Faking it


F for Fake (1973) was Orson Welles’ unique last film project. Drawing on his recurrent interests in dramatic art and psychological illusion, he used his filmmaking talent and cinematic charm to construct a tale of three charlatans: art forger Elmyr do Hory, biographer Clifford Irving, and himself as the familiar blustering, self-made director. As the film cleverly oscillates between storytelling and documentary it uses both archival and constructed footage. Along the way, F for Fake provides a masterclass on the meaning of fakery, with Welles reprizing his favourite role as the portly imposter, the ranconteur whose charisma is just real enough to string us along, even though, ultimately, we all know for sure that he is a fake.

Welles’s discussion put me in mind of the constant debate in popular music over authenticity. Whether the discussion is about the verissimilitude of tribute artists or the bogus talent of ‘manufactured’ bands, enhanced vocals or X-Factor celebrities, biographers twisting the truth or “setting the record straight”, studio gangsters or street credientials, white negroes or disco faking the funk, it seems that at every moment someone wants to separate “real” music from the marketplace’s capacity to conjure up shoddy phantoms of the muse. Take Paul Morley, for instance, who, in a recent piece for the Guardian discussing boy bands, earnestly argued, as only he could, that, “They should not, though, be talked about as though they are anything to do with music, or music alone.” Is Morley telling us that these singers are charlatans? That as an audience we need to be more discerning and accumulate more expertise, lest we be taken in by them and their fake music?

This clarion call to defend music as an object of purity seems obsolete in a culture of where the real is an unstable category and where ‘faking’ (of various sorts) has become not so much a criminal practice as an industrial norm. Against Morley – though not necessarily in defence of boy bands – I wish to recount some of the philosophical musings of F for Fake as I think they might help us advance the discussion on popular music authenticity. As Orson melts into the shadows from where he came, apply these questions like tools to your own particular project and see what insights they can help to deliver:

– If a faker leaves the authorship of their piece unclaimed, have the actually make a fake? If a faker admits faking, are they really a faker? Is a false promise really false if everyone knows it is false? A faker who admits what they are doing moves from criminality to honesty. If I draw attention to showing I am constructing something, am I really faking? Some fakers just want to be seen as top criminals. Can’t unmasking one act of fakery simply serve to hide another?

– Can or should we admire a fake? Is a good fake better than a bad fake, or a bad original? Isn’t a great faker themselves something of an original? Or have they forgotten their own identity – are they simply a parasite who is condemed to feel frustrated because they are unble to express any creativity independently?
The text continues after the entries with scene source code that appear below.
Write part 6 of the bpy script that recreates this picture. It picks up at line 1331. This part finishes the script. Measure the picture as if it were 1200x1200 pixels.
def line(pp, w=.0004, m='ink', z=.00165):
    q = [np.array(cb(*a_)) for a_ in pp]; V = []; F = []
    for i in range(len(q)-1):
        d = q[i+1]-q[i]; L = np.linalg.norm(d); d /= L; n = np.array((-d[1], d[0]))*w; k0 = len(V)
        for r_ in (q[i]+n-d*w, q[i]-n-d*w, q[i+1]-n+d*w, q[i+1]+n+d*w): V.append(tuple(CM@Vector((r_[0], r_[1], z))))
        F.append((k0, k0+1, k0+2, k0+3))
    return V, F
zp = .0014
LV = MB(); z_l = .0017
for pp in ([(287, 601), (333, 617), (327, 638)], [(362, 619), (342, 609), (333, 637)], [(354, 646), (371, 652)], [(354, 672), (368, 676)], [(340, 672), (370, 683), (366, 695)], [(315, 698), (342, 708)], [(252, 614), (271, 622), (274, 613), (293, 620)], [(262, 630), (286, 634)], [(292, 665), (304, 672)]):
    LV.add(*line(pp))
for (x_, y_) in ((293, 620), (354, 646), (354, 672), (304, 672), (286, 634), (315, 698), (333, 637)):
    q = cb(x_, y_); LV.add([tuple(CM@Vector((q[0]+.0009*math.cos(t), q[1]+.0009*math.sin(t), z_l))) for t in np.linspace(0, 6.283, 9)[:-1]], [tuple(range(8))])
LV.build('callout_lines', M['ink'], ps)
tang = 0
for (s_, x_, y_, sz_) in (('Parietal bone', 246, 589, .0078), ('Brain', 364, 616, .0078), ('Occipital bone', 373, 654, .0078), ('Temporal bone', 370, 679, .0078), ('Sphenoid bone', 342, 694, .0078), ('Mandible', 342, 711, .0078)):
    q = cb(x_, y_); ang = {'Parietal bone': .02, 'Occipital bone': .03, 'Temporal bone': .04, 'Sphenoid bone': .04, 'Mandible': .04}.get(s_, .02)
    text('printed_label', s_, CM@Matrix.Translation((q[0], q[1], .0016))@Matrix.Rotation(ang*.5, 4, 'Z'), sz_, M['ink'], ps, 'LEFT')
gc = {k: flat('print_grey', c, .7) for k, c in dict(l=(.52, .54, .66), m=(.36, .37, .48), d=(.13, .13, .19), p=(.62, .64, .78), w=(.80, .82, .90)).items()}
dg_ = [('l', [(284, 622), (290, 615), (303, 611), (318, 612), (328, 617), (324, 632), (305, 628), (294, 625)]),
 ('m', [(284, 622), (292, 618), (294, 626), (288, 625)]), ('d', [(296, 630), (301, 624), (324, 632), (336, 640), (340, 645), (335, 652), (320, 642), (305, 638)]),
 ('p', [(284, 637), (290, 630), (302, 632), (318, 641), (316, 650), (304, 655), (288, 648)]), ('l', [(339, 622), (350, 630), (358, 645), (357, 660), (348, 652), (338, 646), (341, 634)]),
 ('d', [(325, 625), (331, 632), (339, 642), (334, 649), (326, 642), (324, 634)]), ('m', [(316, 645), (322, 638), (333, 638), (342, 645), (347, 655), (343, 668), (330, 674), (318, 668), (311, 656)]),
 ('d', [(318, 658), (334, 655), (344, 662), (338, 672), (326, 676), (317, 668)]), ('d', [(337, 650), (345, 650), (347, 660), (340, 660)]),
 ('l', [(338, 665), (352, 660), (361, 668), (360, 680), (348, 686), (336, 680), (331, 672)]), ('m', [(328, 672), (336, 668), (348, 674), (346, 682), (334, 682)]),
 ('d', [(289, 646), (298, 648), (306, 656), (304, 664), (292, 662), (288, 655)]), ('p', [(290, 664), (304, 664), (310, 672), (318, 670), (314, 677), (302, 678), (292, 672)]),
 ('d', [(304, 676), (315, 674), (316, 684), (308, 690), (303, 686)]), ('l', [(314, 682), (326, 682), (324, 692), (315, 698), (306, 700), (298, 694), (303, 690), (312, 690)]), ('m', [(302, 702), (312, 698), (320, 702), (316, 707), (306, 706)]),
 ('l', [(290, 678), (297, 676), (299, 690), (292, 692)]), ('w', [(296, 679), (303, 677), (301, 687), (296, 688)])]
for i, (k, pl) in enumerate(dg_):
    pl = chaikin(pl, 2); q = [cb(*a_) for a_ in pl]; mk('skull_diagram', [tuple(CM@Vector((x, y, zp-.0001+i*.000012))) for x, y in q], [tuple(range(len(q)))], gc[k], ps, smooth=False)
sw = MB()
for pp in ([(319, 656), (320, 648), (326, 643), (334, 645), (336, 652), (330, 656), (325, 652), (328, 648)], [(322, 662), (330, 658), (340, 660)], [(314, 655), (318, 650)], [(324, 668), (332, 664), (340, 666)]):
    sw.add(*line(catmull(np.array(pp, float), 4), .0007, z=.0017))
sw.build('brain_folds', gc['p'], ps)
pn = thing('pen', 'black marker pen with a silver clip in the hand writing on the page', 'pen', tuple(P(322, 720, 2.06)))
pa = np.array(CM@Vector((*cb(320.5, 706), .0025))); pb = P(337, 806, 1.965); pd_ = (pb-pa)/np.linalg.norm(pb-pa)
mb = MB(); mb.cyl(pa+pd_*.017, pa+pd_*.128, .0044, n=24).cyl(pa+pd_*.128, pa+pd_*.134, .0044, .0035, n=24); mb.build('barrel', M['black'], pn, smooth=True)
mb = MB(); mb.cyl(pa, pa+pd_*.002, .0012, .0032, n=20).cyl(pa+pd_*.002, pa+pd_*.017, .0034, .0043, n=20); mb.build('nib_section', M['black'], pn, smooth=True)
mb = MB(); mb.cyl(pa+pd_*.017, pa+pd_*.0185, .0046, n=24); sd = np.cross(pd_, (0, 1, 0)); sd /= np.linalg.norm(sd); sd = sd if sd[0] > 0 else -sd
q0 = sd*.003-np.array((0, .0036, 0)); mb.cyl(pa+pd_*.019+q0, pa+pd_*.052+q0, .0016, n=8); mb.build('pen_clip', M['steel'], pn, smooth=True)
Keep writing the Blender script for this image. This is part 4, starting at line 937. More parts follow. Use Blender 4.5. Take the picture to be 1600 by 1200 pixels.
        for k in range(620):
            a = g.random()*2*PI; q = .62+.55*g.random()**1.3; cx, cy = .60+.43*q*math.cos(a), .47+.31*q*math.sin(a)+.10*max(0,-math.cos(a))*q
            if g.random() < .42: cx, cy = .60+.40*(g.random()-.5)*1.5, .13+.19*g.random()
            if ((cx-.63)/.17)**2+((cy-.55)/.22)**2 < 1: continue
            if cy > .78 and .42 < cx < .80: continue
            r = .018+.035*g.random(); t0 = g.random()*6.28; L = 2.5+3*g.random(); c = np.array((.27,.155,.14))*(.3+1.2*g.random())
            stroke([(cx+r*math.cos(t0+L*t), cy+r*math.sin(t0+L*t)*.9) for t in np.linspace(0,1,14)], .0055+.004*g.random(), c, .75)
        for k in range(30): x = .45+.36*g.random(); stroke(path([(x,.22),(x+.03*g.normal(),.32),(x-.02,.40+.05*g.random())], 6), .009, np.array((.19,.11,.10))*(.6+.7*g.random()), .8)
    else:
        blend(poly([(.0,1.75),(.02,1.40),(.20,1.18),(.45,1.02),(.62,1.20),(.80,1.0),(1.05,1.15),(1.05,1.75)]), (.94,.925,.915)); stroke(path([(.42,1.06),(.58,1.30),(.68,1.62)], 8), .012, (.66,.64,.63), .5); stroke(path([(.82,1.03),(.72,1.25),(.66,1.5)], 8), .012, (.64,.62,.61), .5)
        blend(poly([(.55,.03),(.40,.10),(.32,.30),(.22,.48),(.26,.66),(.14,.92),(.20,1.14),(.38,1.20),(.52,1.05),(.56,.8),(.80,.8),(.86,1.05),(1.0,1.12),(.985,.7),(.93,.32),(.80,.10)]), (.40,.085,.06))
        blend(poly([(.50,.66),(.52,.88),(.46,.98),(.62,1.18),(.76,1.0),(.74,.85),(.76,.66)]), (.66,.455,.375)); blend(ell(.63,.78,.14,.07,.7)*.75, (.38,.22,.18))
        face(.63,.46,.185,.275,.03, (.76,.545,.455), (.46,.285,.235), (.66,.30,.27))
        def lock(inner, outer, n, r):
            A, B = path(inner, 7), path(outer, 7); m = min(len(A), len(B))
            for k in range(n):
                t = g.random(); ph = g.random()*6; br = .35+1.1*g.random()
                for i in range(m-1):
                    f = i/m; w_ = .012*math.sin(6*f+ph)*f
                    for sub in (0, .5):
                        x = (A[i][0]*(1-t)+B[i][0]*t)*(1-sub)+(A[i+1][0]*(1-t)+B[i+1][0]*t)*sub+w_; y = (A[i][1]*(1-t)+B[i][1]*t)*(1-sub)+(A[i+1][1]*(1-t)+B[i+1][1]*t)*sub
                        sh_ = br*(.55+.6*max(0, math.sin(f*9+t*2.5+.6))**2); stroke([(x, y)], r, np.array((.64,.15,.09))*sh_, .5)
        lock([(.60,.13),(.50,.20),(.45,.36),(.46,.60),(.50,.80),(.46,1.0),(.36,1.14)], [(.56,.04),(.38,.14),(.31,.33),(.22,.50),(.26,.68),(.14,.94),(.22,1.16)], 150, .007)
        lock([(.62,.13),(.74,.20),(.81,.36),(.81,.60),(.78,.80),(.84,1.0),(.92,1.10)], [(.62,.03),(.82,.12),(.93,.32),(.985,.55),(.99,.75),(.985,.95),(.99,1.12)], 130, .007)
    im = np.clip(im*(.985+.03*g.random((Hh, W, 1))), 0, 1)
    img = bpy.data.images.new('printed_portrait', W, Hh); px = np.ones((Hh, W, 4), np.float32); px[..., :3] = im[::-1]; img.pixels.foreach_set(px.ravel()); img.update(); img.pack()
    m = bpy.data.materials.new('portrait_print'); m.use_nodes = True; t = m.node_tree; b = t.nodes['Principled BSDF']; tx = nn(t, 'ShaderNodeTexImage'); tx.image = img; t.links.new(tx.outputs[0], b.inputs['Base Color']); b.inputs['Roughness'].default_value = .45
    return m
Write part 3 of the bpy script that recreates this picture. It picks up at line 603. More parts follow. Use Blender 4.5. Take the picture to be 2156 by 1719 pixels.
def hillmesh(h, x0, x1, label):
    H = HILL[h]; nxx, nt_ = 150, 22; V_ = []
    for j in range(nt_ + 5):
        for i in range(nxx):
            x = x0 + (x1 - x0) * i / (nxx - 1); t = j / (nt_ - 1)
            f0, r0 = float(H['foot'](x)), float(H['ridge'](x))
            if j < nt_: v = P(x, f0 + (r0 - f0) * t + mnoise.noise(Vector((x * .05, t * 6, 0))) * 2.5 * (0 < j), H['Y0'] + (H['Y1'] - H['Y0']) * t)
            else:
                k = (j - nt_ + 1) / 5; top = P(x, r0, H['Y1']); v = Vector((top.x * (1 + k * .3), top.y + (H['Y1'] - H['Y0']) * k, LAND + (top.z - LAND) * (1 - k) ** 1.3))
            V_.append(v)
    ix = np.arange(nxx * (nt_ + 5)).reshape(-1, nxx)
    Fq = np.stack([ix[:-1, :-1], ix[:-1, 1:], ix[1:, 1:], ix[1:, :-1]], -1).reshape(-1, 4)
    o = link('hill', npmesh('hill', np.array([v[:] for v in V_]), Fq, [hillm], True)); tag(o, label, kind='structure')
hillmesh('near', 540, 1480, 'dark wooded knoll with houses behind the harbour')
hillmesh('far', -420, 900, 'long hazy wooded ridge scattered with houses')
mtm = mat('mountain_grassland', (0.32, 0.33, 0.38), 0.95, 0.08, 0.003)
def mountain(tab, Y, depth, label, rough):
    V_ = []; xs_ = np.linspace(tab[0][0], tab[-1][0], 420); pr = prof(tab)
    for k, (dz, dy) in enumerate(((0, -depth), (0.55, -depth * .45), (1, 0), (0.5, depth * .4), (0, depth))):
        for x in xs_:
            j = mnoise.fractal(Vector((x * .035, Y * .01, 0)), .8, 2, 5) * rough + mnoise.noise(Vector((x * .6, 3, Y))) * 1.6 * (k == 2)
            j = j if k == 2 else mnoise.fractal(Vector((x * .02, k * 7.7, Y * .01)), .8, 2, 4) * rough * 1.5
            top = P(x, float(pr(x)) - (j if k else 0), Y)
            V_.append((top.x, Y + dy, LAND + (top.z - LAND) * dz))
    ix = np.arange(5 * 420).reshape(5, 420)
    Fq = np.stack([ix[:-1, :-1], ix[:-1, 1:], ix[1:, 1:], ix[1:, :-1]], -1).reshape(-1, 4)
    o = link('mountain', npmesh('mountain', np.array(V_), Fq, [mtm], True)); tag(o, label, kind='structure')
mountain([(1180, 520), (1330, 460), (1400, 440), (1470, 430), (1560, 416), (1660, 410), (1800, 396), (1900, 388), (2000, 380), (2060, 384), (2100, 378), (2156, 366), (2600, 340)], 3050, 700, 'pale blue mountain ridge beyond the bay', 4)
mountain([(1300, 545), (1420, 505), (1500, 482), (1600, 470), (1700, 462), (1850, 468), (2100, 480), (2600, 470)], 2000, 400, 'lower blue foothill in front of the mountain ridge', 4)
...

Does all their identity come from copying the work of another? Fakes could be seen to exploit originals, but don’t originals also exploit fakes to cement their status? Sometimes a faker can (symbolically) destroy (the notion of) the original. Aren’t original creators also in the habit of faking their own work? The original is really a function of our own needs.

– How do fakes (and fakers) manage to hide in plain sight? Faking is premised on rarity. Fakers are simply supplying (market) demand. As an audience we dismiss fakers but also collaborate with them. Good fakers are appreciated and have their own fame. Do we really care about facts when we are fascinated with mystery? Don’t we also love to be shocked (by fakes)?

– If there were no experts would there actually be any fakers? In a sense fakers are jesters who unmask the stupidity of the experts who fail to discriminate the forgeries – so who are the real fakers? When fakes succeed are we dealing with great fakes or poor experts?